Social media and access to search the Internet from anywhere have begun to change the rules in the U.S. court systems. County and city courts have begun to post rules outside each courtroom instructing people not only to turn off their mobile phone to eliminate the noise from obnoxious ringtones, but to keep people from writing blogs and posts.
Judges have started giving juries instructions to stay off social network sites. As jurors come on to the jury and during the trial, “judges have begun to tell them they cannot surf the Web, do their own independent research and communicate with others via social media,” Rosenbaum says. “They take the ‘don’t communicate and don’t read the newspapers’ language we use to hear and moving it into the digital age.”
Some courts have contemplated banning bringing mobile phones and personal computers into courtrooms, Rosenbaum says. While today a ruling might get thrown out of court if someone tweets or blogs during a trial, at least one state has considered taking criminal action against the jurors.
Rosenbaum says some judges find it useful to explain to the juror why they should not do their own research on the Internet. Previously, the judge would say “you can’t communicate with other jurors, don’t read the newspaper and don’t discuss the case.” Judges have begun to believe that if a juror understands why the rules exist, there is a greater likelihood they will comply.
Social media has changed the way the U.S. system of justice works, Rosenbaum says. “There are sophisticated rules of evidence designed to protect plaintiff, defendant, prosecutor and accused in situations where evidence needs to be introduced that’s admissible, such as hearsay,” he says. “The reality is people don’t appreciate why these rules exist and that the rules are in place so that only admissible evidence is used to determine the outcome of the case.”
The State Bar of Wisconsin points to a state court in Arkansas that overturned a $12 million verdict because a juror used Twitter to update his followers during the trial, including tweeting: “So, Jonathan, what did you do today?” Oh, nothing really. I just gave away TWELVE MILLION DOLLARS of somebody else’s money!”

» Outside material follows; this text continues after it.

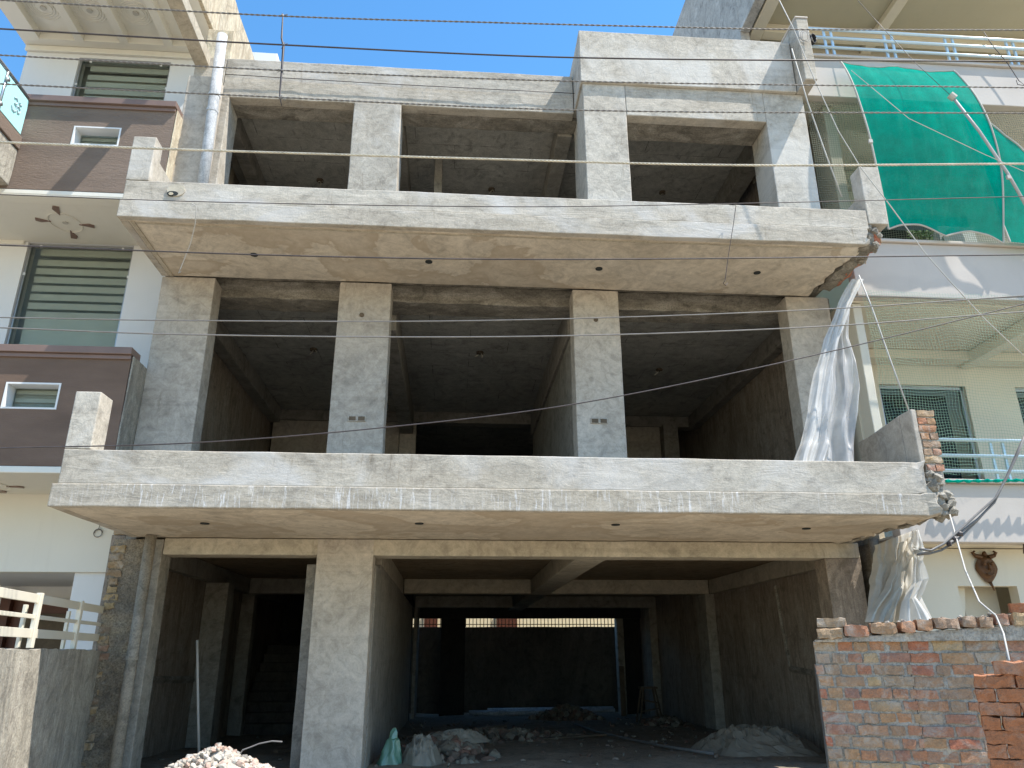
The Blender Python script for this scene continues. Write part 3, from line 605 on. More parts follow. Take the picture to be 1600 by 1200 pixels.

Jurors are not the only ones tapping into social media. Social media can damage the credibility of witnesses. Lawyers are increasingly using MySpace, Facebook and Twitter to gather evidence about cases and people testifying in them. For instance, a witness in a drunk-driving case could lose credibility if a video on YouTube surfaces of the person with an open can of beer getting into a car. Rosenberg says society stands at the tip of the iceberg. The U.S. courts will continue to pay more attention to status updates, tweets and real-time streams on Google, Microsoft Bing and Yahoo.
The American Bar Association tried last year to address some issues introduced by social media. They focused on using social media in court cases for evidence, but not the issue of jurors using social media in the courtroom, according to a spokeswoman.